Workers in A.I. used to dream of the talking typewriter and this is ever closer closer to being an everyday reality. Why write emails when you can dictate them? Why read them when you can listen to them being read to you, and do something else? And why not edit as you go, to speed up the act of replying? All this will come one day, no doubt, perhaps with emails being read in the personalized voice patterns of their senders. Will this cut down on the surprisingly inflammatory and provocative nature of email exchanges? Perhaps not.

However, the other indispensable device for communicating, the cell phone, is far from adaptive. We hear, unwanted, other people’s conversations. We lose our inhibitions and our awareness of our surroundings while straining to capture the nuances of the other’s speech; listing out for the subtle speech signals that convey mood and meaning, many of which are simply missing in this medium. Maybe this is why speakers are more ampliative on their cell phones, implicitly aware that less of them comes across. Face to face our attention is focused on many features of the talker. It is this multi-modal experience that can simultaneously provide so much. Without these cross-modal clues, we make a concentrated effort to tune in to what is happening elsewhere, often with dangerous consequences, as happens when drivers lose the keen awareness of their surroundings — even when using hands free sets. Could technology overcome these problems?

Here, I am reminded not of the recent past but of a huge change that occurred in the middle-ages when humans transformed their cognitive lives by learning to read silently. Originally, people could only read books by reading each page out loud. Monks would whisper, of course, but the dedicated reading by so many in an enclosed space must have been an highly distracting affair. It was St Aquinas who amazed his fellow believers by demonstrating that without pronouncing words he could retain the information he found on the page. At the time, his skill was seen as a miracle, but gradually human readers learned to read by keeping things inside and not saying the words they were reading out loud. From this simple adjustment, seemingly miraculous at the time, a great transformation of the human mind took place, and so began the age of intense private study so familiar to us now; whose universities where ideas could turn silently in large minds.

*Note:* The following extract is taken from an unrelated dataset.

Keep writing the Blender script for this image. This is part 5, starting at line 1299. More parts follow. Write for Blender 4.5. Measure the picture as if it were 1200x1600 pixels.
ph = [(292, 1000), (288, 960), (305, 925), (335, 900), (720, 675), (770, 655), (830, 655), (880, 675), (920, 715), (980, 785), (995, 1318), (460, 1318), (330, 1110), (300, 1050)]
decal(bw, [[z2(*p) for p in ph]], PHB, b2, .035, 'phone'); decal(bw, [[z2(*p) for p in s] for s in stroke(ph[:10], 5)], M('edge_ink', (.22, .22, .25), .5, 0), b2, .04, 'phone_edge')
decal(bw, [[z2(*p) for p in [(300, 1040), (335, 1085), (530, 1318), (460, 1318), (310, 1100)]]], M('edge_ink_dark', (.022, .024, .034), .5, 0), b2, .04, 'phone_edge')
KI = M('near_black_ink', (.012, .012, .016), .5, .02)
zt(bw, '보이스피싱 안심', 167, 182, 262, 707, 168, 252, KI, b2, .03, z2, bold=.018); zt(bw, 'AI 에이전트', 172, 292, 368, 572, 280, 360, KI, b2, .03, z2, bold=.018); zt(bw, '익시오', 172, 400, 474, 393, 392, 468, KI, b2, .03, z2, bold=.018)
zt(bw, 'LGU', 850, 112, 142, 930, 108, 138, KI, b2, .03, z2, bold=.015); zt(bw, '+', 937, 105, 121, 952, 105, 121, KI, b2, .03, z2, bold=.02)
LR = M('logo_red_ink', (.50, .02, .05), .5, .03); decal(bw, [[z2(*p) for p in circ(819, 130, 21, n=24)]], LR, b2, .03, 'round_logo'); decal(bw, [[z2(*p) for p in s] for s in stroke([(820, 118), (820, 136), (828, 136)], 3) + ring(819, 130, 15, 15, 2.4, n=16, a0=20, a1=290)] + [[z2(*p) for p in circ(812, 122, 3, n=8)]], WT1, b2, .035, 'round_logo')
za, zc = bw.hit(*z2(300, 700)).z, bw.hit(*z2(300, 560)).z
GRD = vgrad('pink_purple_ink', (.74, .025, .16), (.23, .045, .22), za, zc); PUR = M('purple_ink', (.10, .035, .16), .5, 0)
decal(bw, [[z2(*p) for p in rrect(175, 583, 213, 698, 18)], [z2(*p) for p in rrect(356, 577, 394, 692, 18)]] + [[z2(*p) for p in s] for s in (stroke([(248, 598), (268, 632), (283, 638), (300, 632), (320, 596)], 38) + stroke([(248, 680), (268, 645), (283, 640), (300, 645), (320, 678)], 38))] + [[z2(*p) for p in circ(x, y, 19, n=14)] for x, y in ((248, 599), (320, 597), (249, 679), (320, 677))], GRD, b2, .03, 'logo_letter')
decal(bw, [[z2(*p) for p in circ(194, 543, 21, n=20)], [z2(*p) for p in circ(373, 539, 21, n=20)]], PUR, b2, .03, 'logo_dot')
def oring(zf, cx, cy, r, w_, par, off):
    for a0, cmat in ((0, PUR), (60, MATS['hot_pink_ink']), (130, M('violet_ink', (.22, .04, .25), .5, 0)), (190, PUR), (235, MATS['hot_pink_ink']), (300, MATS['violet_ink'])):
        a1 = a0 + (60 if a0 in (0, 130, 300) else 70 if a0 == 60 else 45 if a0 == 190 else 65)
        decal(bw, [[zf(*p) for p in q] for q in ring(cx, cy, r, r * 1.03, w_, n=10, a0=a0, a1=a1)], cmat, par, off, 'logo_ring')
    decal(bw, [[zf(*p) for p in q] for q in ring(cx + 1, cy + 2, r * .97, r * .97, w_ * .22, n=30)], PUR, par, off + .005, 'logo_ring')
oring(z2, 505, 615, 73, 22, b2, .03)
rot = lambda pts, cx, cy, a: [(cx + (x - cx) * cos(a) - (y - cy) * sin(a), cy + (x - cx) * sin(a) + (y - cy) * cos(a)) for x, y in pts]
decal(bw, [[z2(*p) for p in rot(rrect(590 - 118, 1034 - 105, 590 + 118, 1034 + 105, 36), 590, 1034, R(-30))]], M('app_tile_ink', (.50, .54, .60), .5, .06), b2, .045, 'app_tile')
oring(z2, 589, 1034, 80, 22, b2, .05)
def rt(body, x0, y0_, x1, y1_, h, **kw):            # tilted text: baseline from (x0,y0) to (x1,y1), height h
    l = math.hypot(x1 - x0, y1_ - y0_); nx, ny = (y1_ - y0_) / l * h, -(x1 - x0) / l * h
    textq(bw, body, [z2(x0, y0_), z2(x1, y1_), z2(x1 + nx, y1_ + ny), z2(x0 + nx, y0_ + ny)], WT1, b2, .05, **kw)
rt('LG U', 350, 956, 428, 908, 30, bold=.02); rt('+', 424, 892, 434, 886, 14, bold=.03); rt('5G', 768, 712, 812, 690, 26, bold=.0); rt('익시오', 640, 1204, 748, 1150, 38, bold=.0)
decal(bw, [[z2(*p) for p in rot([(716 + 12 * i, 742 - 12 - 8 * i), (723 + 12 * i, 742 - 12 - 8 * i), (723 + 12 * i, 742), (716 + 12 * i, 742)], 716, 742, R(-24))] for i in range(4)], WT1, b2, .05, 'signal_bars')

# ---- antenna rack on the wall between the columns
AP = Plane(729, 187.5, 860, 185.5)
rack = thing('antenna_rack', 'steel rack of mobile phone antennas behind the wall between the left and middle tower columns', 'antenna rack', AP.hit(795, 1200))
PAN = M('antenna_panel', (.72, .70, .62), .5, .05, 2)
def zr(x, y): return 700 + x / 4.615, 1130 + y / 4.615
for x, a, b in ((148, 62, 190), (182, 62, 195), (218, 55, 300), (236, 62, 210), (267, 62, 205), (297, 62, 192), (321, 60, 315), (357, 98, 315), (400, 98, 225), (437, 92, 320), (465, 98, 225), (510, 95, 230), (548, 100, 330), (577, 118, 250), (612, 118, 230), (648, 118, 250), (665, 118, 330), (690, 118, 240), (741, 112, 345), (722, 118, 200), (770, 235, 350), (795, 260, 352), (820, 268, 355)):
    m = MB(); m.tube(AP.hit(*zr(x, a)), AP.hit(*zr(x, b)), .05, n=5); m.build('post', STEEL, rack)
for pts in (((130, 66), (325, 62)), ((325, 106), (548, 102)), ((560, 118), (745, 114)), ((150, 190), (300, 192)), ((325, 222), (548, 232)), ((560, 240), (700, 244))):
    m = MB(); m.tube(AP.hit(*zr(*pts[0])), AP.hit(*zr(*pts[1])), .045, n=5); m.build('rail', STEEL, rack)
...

Will a similar transformation of the human mind come about in our time? Could there come a time when we intend to communicate and do so without talking out loud? If the answer is ‘yes’ a quiet public space would be restored where all could engage in their private conversations without disturbing others. Could it really happen? Recently, we have been amazed by how a chimpanzee running on a treadmill could control—for a short time—the movements of a synchronized robot running on a treadmill thousands of miles away. Here, we would need something subtly different but no less astounding: a way of controlling in thought, and committing to send, the signals in the motor cortex that would normally travel to our articulators and ultimately issue in speech sounds. A device, perhaps implanted or appended, would send the signals and another device in receivers would read them and stimulate similar movements or commands in their motor cortex, giving them the ability, through neural mimicry, to reproduce silently the speech sounds they would make if they were saying them. Could accent be retained? Maybe not, unless some way was found of coding separately, but usably, the information voice conveys about the size, age and sex of the speaker. However, knowing who was calling and knowing how they sounded may lead us to ‘hear’ their voice with the words understood.

Whether this could be done depends, in part, on whether Lieberman’s Motor Theory of Speech Perception is true, and it may well not be. However, a break-though of this kind, introducing such a little change as our not having to speak out loud or having to listen attentively to sounds when communicating, would allow us to share our thoughts efficiently and privately. Moreover, just as thinking distracts us less from our surroundings than listening attentively to sounds originating elsewhere, perhaps one could both communicate and concentrate on one’s surroundings, whether that be driving, or just negotiating our place among other people. It would not be telepathy, the reading of minds, or the invasion of thought, since it would still depend on senders and receivers with the appropriate apparatus being willing to send to, and receive from, one another. We would still have to dial and answer.

Would it come to feel as if one were exchanging thoughts directly? Perhaps. And maybe it would become the preferred way of communicating in public. And odd as this may sound to us, I suspect the experience of taking-in the thoughts of others when reading a manuscript silently was once just as strange to those early Medieval scholars. These are changes in experience that transform our minds, giving us the ability to be (notionally) in two places at once. It is these small changes in how we utilize our minds that may ultimately have the biggest effects on our lives.